仕事と金をやっと手に入れたにもかかわらず、リコの容態が一気に悪くなると、ジョーは全てを捨てて友の望みを叶えることを選択します。
皿洗いを馬鹿にしていたジョーが、平凡だけれど真面目に働いて暮らすことを決意。
自分の世界に閉じこもっていた男が愛する存在を得て献身的行為に出る…主人公がみせる成長にはじーんと胸を打たれてしまいます。
あれだけ執着していたカーボーイの服を捨てる場面。
強い男を演じる重圧から解放されて繊細で心優しい本来の自分を受け入れたようにもみえて、寂しさと共に不思議な解放感が訪れます。
それなのにリコが亡くなってしまう報われない結末のなんとやるせないことか…
ジョーは亡くなった友の目を閉じ人目も憚らずその身体を抱きしめます。
1人きりでニューヨークにいるよりも、友に巡り会えて最期までジョーが側にいてくれたことはリコにとって幸せだったのかもしれません。

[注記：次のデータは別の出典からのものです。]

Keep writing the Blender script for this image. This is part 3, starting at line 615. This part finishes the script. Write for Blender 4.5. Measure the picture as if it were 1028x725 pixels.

歳をとるとどこかに救いを見出したくなるのか、そんな気持ちも残りました。
アメリカンニューシネマは80年代90年代の大作映画と確かに毛色が違って、暗く厳しい現実と向き合った作品が多いのかな、と思います。
中には言うほど刺さらない…という作品もある中で、この映画のインパクトはとりわけ大きく、貧困や死の恐怖をまざまざと感じさせると共に、2人の男の友情がシンプルに感動的でありました。
元気のでる映画ではないけれど、なぜか時折みたくなるずっと胸に残っている作品。
喪失感とともに、大人になってゆく主人公に愛おしさを感じました。